Estar en el campo de batalla dificulta el suministro, y así lo ilustró el Capitán Lewis Nixon, vuelvo a donde lo había dejado. Oficial de inteligencia, miembro de la 101ª División Aerotransportada, Compañía Easy y uno de los hombres de Toccoa. Nix fue además un hombre de excesos que se enteró de la guerra cuando ya estaba en Europa saltando sobre Normandía, fiel al VAT 69, pues «el hijo de su madre sólo bebía lo mejor de lo mejor», y el primero en elegir brebaje en la bodega personal del Reichsmarschall Hermann Goering de su casa en Berchtesgaden —como diestro beodo les aseguro que la decisión no debió resultarle sencilla. Las guerras son tiempos de escasez, y esa circunstancia se hacía notar en las cosechas de grano. Había que elegir entre pan o destilados; alcohol para los obuses o para la ginebra. En definitiva, garantizarles el armamento o el valor.
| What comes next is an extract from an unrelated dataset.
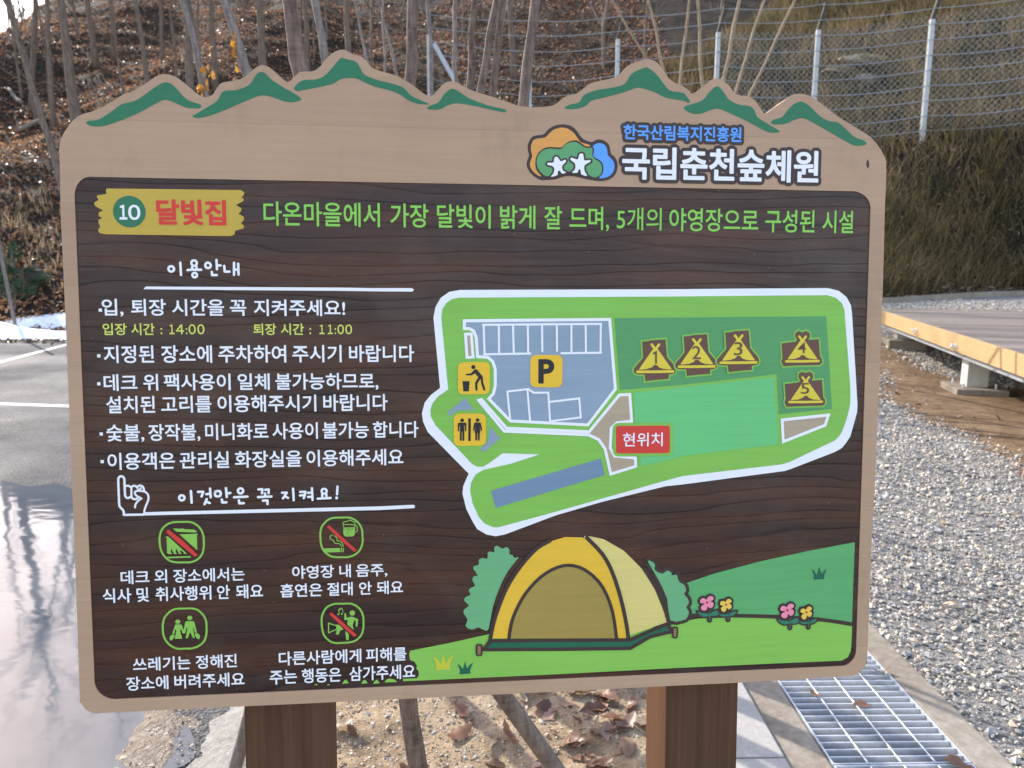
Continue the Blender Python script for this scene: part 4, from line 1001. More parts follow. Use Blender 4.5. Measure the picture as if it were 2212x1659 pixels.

La respuesta no es sencilla, pero muy cerca de ella estuvo el coronel J.S.Y Rogers del 4th Black Watch, que combatió en Francia, cuando afirmó que «sin una ración de ron y otra de café antes de acometer la trinchera enemiga no se habría ganado la Gran Guerra». A pesar de estas dificultades, el capitán Nixon se aseguró el avituallamiento de su preciado oro en la Segunda a través de su amigo el mayor Winters, haciendo el enfrentamiento más llevadero. Quizás esta fuese también la llave de la victoria aliada, haber estado bebidos, aunque sólo fuese un poco. Pues un trago antes de la carga gana las batallas, pero una mayor tajada hace caer bastiones, recuérdese sino el guateque que tenían montado los troyanos mientras los griegos tomaban su ciudad. Y con el permiso de la compañía, ¡Currahee!